In March 2015, an international arbitration tribunal under the United Nations Commission on International Trade awarded approximately US$100 million to Khan as compensation for the company’s mining licenses. The Toronto-based company had been seeking damages in excess of US$350 million.

The agreement is in the best interest of Khan’s shareholders as “it provides a complete resolution of all outstanding matters in a timely manner,” Grant Edey, Khan Resources chief executive officer, said in the statement.

“Mongolia negotiated a very favorable deal for themselves,” Nick Cousyn, chief operating officer for BDSec, Mongolia’s largest brokerage, wrote in a tweet from Ulaanbaatar.

Andrew Fennell, sovereign analyst with Fitch ratings, wrote in an email that resolution of the dispute is a “credit positive for the sovereign insofar as it helps to relieve external funding constraints.”
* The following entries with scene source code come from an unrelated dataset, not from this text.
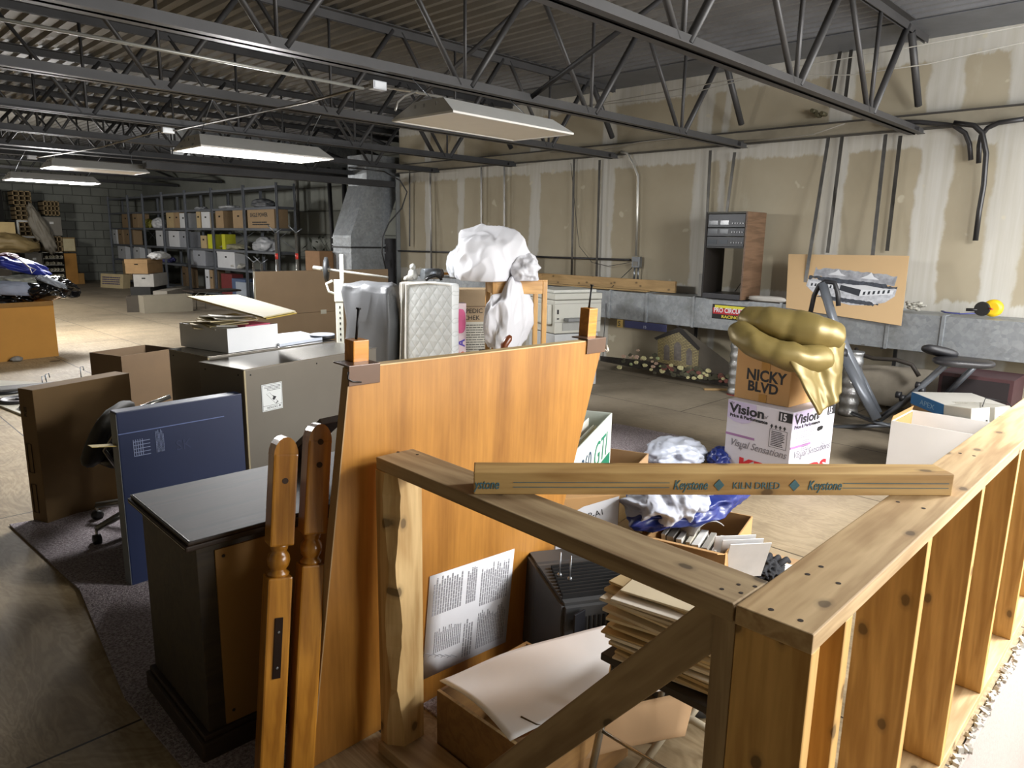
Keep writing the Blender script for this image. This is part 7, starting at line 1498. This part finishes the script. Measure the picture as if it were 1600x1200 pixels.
b = bm_(); ablob(b, (0.12, 0.03, 0.015), 0.2, 4, 2, 2, True); mk('wood_chip', b, mat('#4c3a24', 0.8), M=Matrix.Translation(PZ(86, 564, 0.006)), label='dark sliver of wood on the floor right of the big carton', cat='wood chip')
# ---- weight plates on a white mat at the left edge
t = thing('floor_mat', 'white board mat under the black weight plates at the left edge', 'mat', PZ(40, 625, 0.0))
Pm = WM[t.name].translation; pp_ = [PZ(-40, 620, 0), PZ(38, 652, 0), PZ(75, 640, 0), PZ(70, 600, 0), PZ(-20, 596, 0)]
b = bm_(); aprism(b, [(p.x - Pm.x, p.y - Pm.y) for p in pp_], 0.0, 0.02); mk('mat_sheet', b, mat('#b9b4a4', 0.7), t)
for k, (x, y, r, z, lb) in enumerate(((30, 622, 0.17, 0.022, 'black weight plate leaning in the middle of the white mat'), (58, 632, 0.14, 0.022, 'black weight plate nearest on the white mat'), (12, 608, 0.17, 0.022, 'black weight plate at the left edge on the white mat'))):
    pz = PZ(x, y, 0.05); b = bm_(); alathe(b, [(0.02, 0), (r, 0.0), (r + 0.008, 0.012), (r, 0.03), (r - 0.03, 0.03), (r - 0.045, 0.018), (0.04, 0.018), (0.03, 0.032), (0.02, 0.032)], 30)
    mk('weight_plate', b, mat('#1b1b1d', 0.45), M=T(pz.x, pz.y, z), label=lb, cat='weight plate')
b = bm_(); abox(b, -0.32, 0.32, -0.13, 0.13, 0, 0.05, bev=0.02); pz = PZ(42, 606, 0.05); mk('padded_seat', b, mat('#3d3a35', 0.6), M=T(pz.x, pz.y, 0.022) @ Rz(-0.2), label='dark padded seat lying behind the weight plates', cat='seat')
for k, (x, y) in enumerate(((71, 608), (77, 604), (131, 592), (152, 588))):
    pz = PZ(x, y, 0.0); b = bm_(); atube(b, [(0, 0, 0.0), (0.0, 0, 0.12), (0.03, 0.0, 0.13), (0.035, 0, 0.08)], 0.006, 6); mk('wire_hook', b, GALV, M=T(pz.x, pz.y + 0.1, 0.0), label='bent wire hook sticking up behind the thin brown box, number by place from left' if False else ['leftmost bent wire hook behind the thin brown box', 'second bent wire hook from the left behind the thin brown box', 'third bent wire hook behind the thin brown box', 'rightmost bent wire hook behind the thin brown box'][k], cat='hook')
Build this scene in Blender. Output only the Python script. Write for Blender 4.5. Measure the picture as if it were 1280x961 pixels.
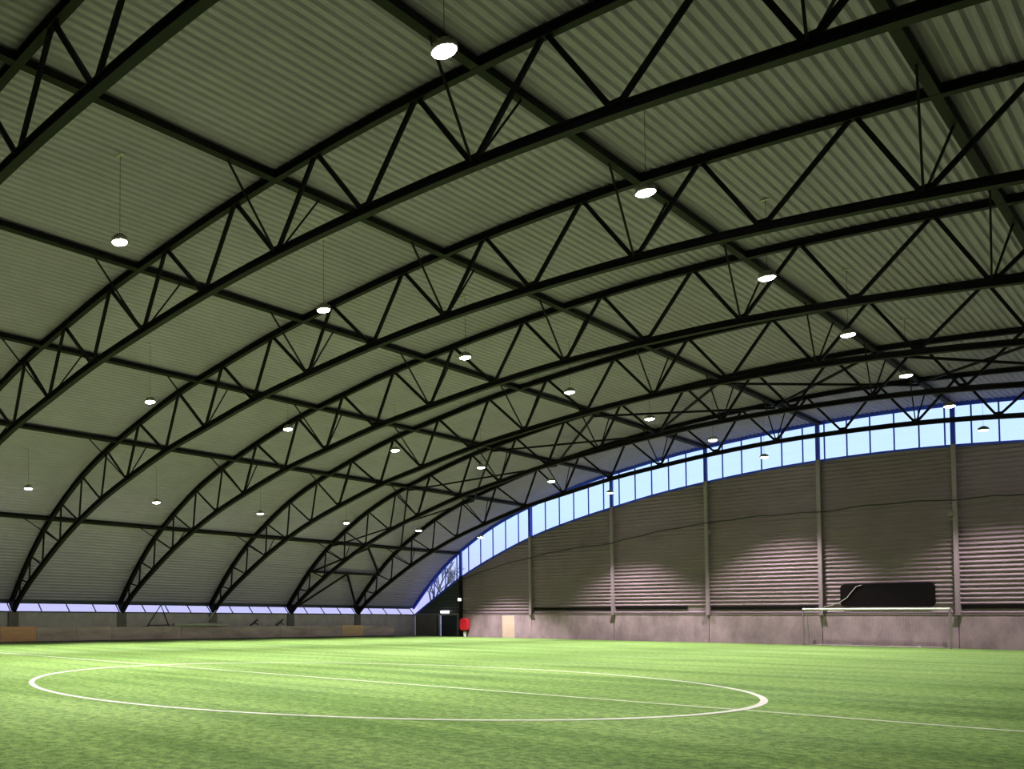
import bpy, bmesh, math, random
from mathutils import Vector, Matrix
random.seed(7)
for o in list(bpy.data.objects): bpy.data.objects.remove(o)
SC = bpy.context.scene
COL = SC.collection

# ------------------------------------------------------------------ camera
F, CX, CY = 1067.714, 179.264, 732.341
YAW, PITCH, ROLL, EYE = 0.9154, 0.03527, 0.00443, 1.778
fwd0 = Vector((-math.sin(YAW), math.cos(YAW), 0)); right0 = Vector((math.cos(YAW), math.sin(YAW), 0)); up0 = Vector((0, 0, 1))
fwd = fwd0*math.cos(PITCH) + up0*math.sin(PITCH); upv = -fwd0*math.sin(PITCH) + up0*math.cos(PITCH)
rgt = right0*math.cos(ROLL) + upv*math.sin(ROLL); upc = -right0*math.sin(ROLL) + upv*math.cos(ROLL)
cam = bpy.data.cameras.new('camera'); camo = bpy.data.objects.new('camera', cam); COL.objects.link(camo)
M = Matrix((rgt, upc, -fwd)).transposed().to_4x4(); M.translation = Vector((0, 0, EYE)); camo.matrix_world = M
cam.sensor_fit = 'HORIZONTAL'; cam.sensor_width = 36; cam.lens = F/1280*36
cam.shift_x = (640-CX)/1280; cam.shift_y = (CY-480.5)/1280
cam.clip_start = 0.05; cam.clip_end = 1000
SC.camera = camo

# ------------------------------------------------------------------ view, sky, lamp power
SC.view_settings.view_transform = 'Standard'; SC.view_settings.look = 'None'
SC.view_settings.gamma = 1; SC.view_settings.use_curve_mapping = False
SC.view_settings.exposure = 0.0
LAMP_W = 3900; LENS_E = 120; SPOT_DEG = 88; LAMP_COL = (1.0, 0.93, 0.90)
SKY_HI = (0.64, 0.88, 1.30); SKY_LO = (0.60, 0.58, 0.98); SKY_E = 1.15
w = bpy.data.worlds.new('sky'); SC.world = w; w.use_nodes = True
nt = w.node_tree; nt.nodes.clear()
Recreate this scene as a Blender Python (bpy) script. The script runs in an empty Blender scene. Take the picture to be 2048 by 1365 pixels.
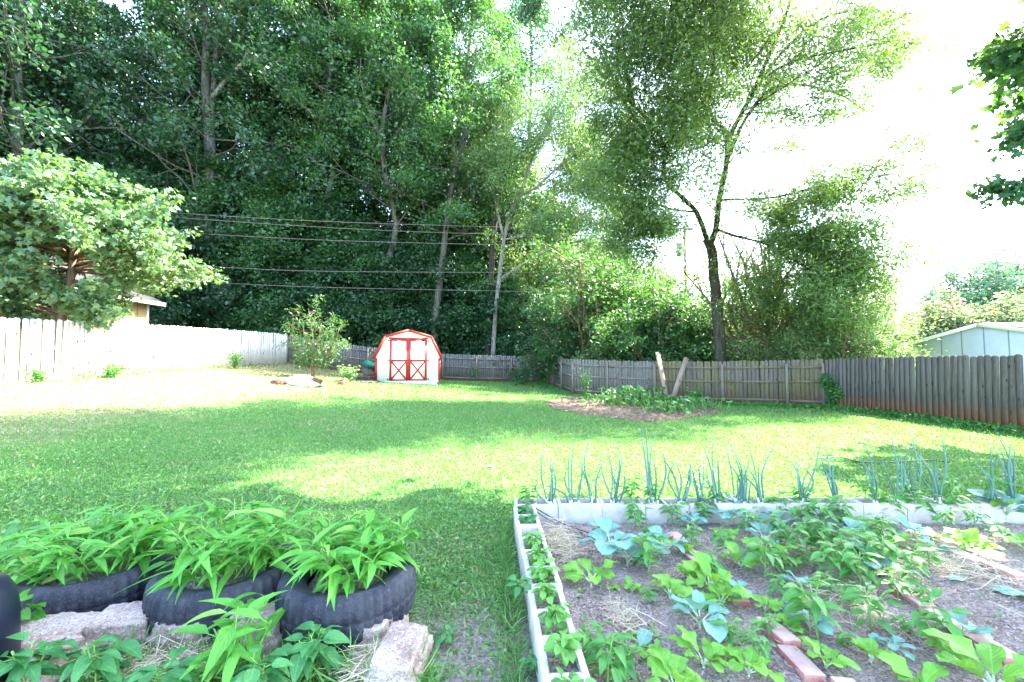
import bpy, math, random
import numpy as np
from mathutils import Vector

# ------------------------------------------------------------------ camera, sky, sun
scene = bpy.context.scene
COL = scene.collection
F = 830.0; CX = 1024.0; CY = 682.5            # focal length and centre in photo pixels
TILT = math.atan((726.0 - CY) / F); CAMH = 1.5
cd = bpy.data.cameras.new("camera"); cam = bpy.data.objects.new("camera", cd); COL.objects.link(cam)
cam.location = (0, 0, CAMH); cam.rotation_euler = (math.pi / 2 + TILT, 0, 0)
cd.sensor_width = 36; cd.lens = 36 * F / 2048; cd.clip_start = 0.05; cd.clip_end = 3000
scene.camera = cam
SUN_EL = math.radians(49); SUN_AZ = math.atan2(0.465, 0.885)      # azimuth from +X towards +Y
S = Vector((math.cos(SUN_EL) * math.cos(SUN_AZ), math.cos(SUN_EL) * math.sin(SUN_AZ), math.sin(SUN_EL)))
w = bpy.data.worlds.new("World"); scene.world = w; w.use_nodes = True
nt = w.node_tree; nt.nodes.clear()
sky = nt.nodes.new("ShaderNodeTexSky"); sky.sky_type = 'NISHITA'; sky.sun_disc = False
sky.sun_elevation = SUN_EL; sky.sun_rotation = math.pi / 2 - SUN_AZ
sky.air_density = 1.0; sky.dust_density = 1.6; sky.ozone_density = 1.0
bg = nt.nodes.new("ShaderNodeBackground"); bg.inputs[1].default_value = 0.135
wo = nt.nodes.new("ShaderNodeOutputWorld")
nt.links.new(sky.outputs[0], bg.inputs[0]); nt.links.new(bg.outputs[0], wo.inputs[0])
sd = bpy.data.lights.new("sun", 'SUN'); sd.energy = 3.7; sd.angle = math.radians(0.5); sd.color = (1.0, 0.93, 0.78)
sun = bpy.data.objects.new("sun", sd); COL.objects.link(sun)
sun.rotation_euler = S.to_track_quat('Z', 'Y').to_euler()
scene.view_settings.view_transform = 'Standard'; scene.view_settings.look = 'None'
scene.view_settings.gamma = 1; scene.view_settings.exposure = 4.0
cy = scene.cycles; cy.use_denoising = True; cy.max_bounces = 5; cy.diffuse_bounces = 2
cy.glossy_bounces = 2; cy.transmission_bounces = 5; cy.transparent_max_bounces = 6

# ------------------------------------------------------------------ helpers
R = np.random.default_rng(7)
ct, st = math.cos(TILT), math.sin(TILT)
def ray(px, py):
    a = (px - CX) / F; b = -(py - CY) / F
    return np.array([a, ct - b * st, st + b * ct])
def at(px, py, Y):
    d = ray(px, py); k = Y / d[1]
    return np.array([d[0] * k, Y, CAMH + d[2] * k])
TP = np.array([(-14.5, 11.9, .97), (-14.3, 14.2, 1.09), (-14, 16, 1.15), (-13.8, 20.3, 1.28), (-14.3, 26.5, 1.5), (-12.6, 27.4, 1.1),
      (-9.8, 27.8, .77), (-4.7, 28.6, .3), (-2.3, 29.0, .22), (2.2, 29.3, .13), (2.53, 26.6, .03), (2.85, 23, -.1), (3.2, 21.1, -.13),
      (4.7, 20.8, -.2), (8.98, 17.7, -.25), (11.8, 15.8, -.19), (11.9, 13.7, -.13), (11.9, 11.8, -.12), (12.24, 10, -.14), (-5.2, 21, .44),
      (0, 3, 0), (4.5, 3, 0), (4.5, 5, -.02), (0, 5, 0), (-2, 4, 0), (-4, 4, .05), (-1.2, 2.1, .1), (-2.6, 2.1, .1), (-9, 6, .45), (-14, 6, .8),
      (12, 4, -.1), (0, 0, 0), (0, 12, -.08), (4, 10, -.1)])
def _k(r2): return 0.5 * r2 * np.log(r2 + 1e-9)
def _fit():
    n = len(TP); P = TP[:, :2]; r2 = ((P[:, None] - P[None]) ** 2).sum(-1)
    A = np.zeros((n + 3, n + 3)); A[:n, :n] = _k(r2) + np.eye(n) * 3.0
    A[:n, n] = 1; A[:n, n + 1:] = P; A[n, :n] = 1; A[n + 1:, :n] = P.T
    return np.linalg.solve(A, np.concatenate([TP[:, 2], np.zeros(3)]))
_w = _fit()
def gz(x, y):
    x = np.clip(np.asarray(x, float), -15, 13); y = np.clip(np.asarray(y, float), 0, 30)
    sh = x.shape; x = x.ravel(); y = y.ravel(); z = np.empty(len(x)); n = len(TP)
    for i in range(0, len(x), 50000):
        xs, ys = x[i:i + 50000], y[i:i + 50000]
        r2 = (xs[:, None] - TP[None, :, 0]) ** 2 + (ys[:, None] - TP[None, :, 1]) ** 2
        z[i:i + 50000] = _k(r2) @ _w[:n] + _w[n] + _w[n + 1] * xs + _w[n + 2] * ys
    return z.reshape(sh)
def g1(x, y): return float(gz(np.array([x]), np.array([y]))[0])
def gpt(px, py, up=0.0):
    d = ray(px, py); lo, t = 0.8, 0.8
    while t < 60:
        if CAMH + d[2] * t <= g1(d[0] * t, d[1] * t) + up: break
        lo = t; t += 0.4
    hi = t
    for _ in range(14):
        m = (lo + hi) / 2
        if CAMH + d[2] * m <= g1(d[0] * m, d[1] * m) + up: hi = m
        else: lo = m
    return np.array([d[0] * hi, d[1] * hi, CAMH + d[2] * hi])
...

In May 2015 Rio Tinto Group and the Mongolian government settled a two-year dispute that stalled development of the underground mine at Oyu Tolgoi. In December, a US$4.4 billion project finance package was signed to restart the project.

“The settlement demonstrates the government’s ongoing commitment to improving the investment climate,” Bolor Bayarbaatar, Mongolia’s minister for finance, said in a Khan Resources statement.